Trump attacks May, defends Britain First tweets

British PM says US leader is 'wrong' for retweeting three videos by UK far-right figure, prompting Trump's outburst.

    US President Donald Trump has brushed off British Prime Minister Theresa May's criticism of his online support of a far right group, suggesting she defends the United Kingdom from "Radical Islamic Terrorism" instead.

    The US president on Wednesday retweeted a series of anti-Muslim Twitter video posts by Jayda Fransen, deputy leader of the far-right Britain First movement.

    "@Theresa_May, don't focus on me, focus on the destructive Radical Islamic Terrorism that is taking place within the United Kingdom. We are doing just fine!" Trump tweeted late on Wednesday.

    The outburst came after May's office said Britain First "seeks to divide communities through their use of hateful narratives, which peddle lies and stoke tensions".

    "British people overwhelmingly reject the prejudiced rhetoric of the far right, which is the antithesis of the values that this country represents: decency, tolerance and respect," the Downing Street said in the statement reported by UK media.

    "It is wrong for the president to have done this."

    The US leader shared three videos by Fransen, purporting to show Muslims carrying out beatings or acts of vandalism.

    Fransen, who in 2016 was convicted by a British court for harassing a woman wearing a hijab, is banned by court order from entering mosques in the UK.

    Together with other activists from the far-right group, Fransen took part in regular mosque "invasions". 

    Thomas Mair, who killed British MP Jo Cox in a far-right attack, is reported to have shouted the group's name after stabbing the Labour Party politician.

    One of the tweets shared by Trump shows a video of a teenage boy beating up another teen boy on crutches. The incident happened in May this year in the Dutch town of Monnickendam.

    After the video was posted on Dutch social media in May, police arrested two Dutch teens from Monnickendam and neighbouring town, Edam-Volendam, in connection to the beating. It was never confirmed that the individual in the video was Muslim or a migrant.

    Trump has previously called for a ban on Muslims [Screenshot/Twitter]

    Trump's decision to share the videos was sharply condemned by rights groups.

    "By his unconscionable and irresponsible actions this morning, President Trump is clearly telling members of his base that they should hate Islam and Muslims," said Nihad Awad, national executive director of the Council of American-Islamic Relations.

    The Muslim Council of Britain urged the country's authorities to distance themselves from Trump and his comments.

    The American Civil Liberties Union also said that "Trump's prejudice against Muslims reveals itself at every turn".

    Many others on social media also voiced anger that the holder of such a high office would share material from a far-right activist.

    "Trump sharing Britain First. Let that sink in. The President of the United States is promoting a fascist, racist, extremist hate group whose leaders have been arrested and convicted.

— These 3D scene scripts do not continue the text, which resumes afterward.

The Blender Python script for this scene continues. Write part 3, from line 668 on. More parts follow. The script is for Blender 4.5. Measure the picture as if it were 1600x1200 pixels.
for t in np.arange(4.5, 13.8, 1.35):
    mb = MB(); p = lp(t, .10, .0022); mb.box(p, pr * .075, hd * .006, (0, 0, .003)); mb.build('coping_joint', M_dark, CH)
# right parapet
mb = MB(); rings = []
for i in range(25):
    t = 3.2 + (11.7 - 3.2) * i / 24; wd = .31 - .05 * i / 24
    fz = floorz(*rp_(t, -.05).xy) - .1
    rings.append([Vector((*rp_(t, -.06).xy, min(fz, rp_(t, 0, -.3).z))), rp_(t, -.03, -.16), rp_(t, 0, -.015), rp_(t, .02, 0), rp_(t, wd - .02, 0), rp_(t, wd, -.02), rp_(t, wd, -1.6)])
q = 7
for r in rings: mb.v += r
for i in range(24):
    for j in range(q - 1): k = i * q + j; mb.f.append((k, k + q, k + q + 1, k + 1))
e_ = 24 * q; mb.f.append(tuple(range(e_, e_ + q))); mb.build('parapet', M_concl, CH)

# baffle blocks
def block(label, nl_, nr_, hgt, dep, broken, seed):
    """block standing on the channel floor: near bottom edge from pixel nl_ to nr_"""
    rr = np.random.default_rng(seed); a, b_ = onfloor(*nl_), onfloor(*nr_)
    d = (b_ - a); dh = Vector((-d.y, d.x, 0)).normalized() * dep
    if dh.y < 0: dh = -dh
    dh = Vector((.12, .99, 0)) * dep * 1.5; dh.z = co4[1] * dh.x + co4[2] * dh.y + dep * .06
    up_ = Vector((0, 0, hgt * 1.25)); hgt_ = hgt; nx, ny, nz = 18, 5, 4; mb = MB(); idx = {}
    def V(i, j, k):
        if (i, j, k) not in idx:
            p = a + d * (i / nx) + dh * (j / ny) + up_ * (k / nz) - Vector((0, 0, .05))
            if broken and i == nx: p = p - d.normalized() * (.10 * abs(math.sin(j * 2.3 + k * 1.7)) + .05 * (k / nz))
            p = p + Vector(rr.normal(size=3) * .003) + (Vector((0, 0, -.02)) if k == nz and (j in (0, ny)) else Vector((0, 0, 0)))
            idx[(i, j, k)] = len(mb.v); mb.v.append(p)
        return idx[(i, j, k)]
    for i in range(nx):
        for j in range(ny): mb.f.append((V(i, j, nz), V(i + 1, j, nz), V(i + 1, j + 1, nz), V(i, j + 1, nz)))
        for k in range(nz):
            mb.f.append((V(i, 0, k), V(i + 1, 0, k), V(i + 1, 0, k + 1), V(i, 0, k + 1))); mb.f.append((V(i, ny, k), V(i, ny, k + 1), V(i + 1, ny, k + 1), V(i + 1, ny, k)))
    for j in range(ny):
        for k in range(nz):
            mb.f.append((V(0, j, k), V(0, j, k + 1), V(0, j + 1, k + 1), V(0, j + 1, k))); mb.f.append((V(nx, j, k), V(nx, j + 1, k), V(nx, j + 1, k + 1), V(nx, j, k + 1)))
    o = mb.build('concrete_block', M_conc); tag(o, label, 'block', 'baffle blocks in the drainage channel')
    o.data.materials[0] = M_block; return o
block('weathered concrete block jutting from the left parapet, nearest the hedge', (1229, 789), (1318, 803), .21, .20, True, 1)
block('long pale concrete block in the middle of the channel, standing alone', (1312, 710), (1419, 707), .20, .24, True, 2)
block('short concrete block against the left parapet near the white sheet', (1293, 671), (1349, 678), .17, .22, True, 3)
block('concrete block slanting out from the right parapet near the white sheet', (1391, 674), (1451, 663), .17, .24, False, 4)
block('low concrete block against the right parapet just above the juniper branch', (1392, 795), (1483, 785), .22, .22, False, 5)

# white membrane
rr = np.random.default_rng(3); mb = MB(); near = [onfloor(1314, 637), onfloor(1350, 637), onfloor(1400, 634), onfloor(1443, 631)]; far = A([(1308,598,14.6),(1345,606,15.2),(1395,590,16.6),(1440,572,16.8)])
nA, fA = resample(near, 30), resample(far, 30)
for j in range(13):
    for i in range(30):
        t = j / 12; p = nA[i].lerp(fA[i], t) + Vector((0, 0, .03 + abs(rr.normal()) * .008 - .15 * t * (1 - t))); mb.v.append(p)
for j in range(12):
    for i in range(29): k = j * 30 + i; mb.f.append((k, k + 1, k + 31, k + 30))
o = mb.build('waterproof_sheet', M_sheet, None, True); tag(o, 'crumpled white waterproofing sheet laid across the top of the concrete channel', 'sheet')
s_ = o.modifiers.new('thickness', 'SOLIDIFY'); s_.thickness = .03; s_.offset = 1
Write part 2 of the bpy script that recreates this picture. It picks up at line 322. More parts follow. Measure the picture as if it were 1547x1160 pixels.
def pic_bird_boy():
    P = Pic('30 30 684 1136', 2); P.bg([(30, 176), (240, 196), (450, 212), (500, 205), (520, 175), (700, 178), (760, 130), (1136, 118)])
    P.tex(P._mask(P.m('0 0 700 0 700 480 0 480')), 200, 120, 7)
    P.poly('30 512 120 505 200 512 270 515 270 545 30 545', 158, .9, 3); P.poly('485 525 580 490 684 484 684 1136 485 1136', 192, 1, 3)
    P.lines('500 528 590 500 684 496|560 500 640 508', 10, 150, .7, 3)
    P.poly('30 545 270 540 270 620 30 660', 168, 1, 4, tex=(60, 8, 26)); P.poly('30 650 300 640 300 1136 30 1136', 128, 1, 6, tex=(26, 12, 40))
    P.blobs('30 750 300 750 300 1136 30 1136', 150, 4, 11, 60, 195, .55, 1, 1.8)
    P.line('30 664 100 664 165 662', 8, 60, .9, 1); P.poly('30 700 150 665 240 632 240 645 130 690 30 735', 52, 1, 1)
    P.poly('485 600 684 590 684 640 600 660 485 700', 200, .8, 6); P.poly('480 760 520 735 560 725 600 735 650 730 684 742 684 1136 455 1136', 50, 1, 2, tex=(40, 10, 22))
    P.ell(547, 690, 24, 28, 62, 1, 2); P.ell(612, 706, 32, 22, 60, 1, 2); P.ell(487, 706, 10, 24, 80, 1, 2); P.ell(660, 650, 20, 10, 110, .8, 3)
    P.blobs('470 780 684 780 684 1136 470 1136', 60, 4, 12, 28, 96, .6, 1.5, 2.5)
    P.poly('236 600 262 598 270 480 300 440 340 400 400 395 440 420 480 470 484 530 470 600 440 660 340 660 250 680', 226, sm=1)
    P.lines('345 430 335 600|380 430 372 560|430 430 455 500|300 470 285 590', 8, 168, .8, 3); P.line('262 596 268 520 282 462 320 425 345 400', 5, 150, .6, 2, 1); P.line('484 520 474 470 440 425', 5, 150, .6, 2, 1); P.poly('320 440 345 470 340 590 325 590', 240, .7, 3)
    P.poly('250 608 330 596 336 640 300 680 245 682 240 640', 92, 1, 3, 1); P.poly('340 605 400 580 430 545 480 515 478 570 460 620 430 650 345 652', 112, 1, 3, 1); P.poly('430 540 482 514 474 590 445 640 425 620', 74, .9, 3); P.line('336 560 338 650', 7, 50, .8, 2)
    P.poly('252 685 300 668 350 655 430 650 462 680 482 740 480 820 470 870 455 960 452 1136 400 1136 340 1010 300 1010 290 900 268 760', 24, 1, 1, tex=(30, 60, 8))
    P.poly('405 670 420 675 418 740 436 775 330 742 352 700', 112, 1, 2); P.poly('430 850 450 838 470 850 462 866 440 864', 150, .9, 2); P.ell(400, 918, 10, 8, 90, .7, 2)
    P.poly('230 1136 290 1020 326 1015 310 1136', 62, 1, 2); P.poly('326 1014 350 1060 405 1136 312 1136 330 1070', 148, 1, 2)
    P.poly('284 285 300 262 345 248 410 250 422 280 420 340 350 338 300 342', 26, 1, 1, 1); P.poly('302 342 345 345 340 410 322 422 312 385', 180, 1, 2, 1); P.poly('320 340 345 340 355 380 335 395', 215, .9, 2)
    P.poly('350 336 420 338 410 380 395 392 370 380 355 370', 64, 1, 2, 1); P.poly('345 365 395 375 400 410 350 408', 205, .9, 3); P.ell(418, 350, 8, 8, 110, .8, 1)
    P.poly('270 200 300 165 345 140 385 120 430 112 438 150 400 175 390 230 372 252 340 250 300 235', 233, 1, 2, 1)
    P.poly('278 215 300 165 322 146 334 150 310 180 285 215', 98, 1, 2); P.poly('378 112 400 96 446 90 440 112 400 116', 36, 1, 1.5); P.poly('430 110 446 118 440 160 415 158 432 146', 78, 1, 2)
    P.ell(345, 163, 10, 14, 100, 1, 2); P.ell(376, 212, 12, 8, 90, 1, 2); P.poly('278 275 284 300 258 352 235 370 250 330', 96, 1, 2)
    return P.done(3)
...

He is no ally or friend of ours. (Donald Trump) you are not welcome in my country and my city," British Labour Party MP David Lammy tweeted. 

    Brian Klass, an academic at the London School of Economics, wrote: "Here in the UK, Britain First is (correctly) seen as a neo-Fascist hate group. They are beyond the fringe extremists. Their leaders have been arrested and convicted for inciting hatred, including the horrible racist woman that Trump re-tweeted multiple times." 

    Wednesday's retweets are not the first time Trump has shared or made comments that are considered racist or discriminatory. 

    On Monday, speaking to a group of Native American veterans, Trump referred to US Senator Elizabeth Warren who claims Native American ancestry as "Pocahontas", after a historic Native American figure.

    Trump also campaigned on a platform of banning Muslim entry to the US and the surveillance of mosques in the country.

    Shortly after taking office, he signed an executive order banning nationals from seven Muslim-majority countries from entering the US. After court challenges, the ban was revised and now includes restrictions on citizens from six Muslim-majority countries, as well as North Korea and Venezuela.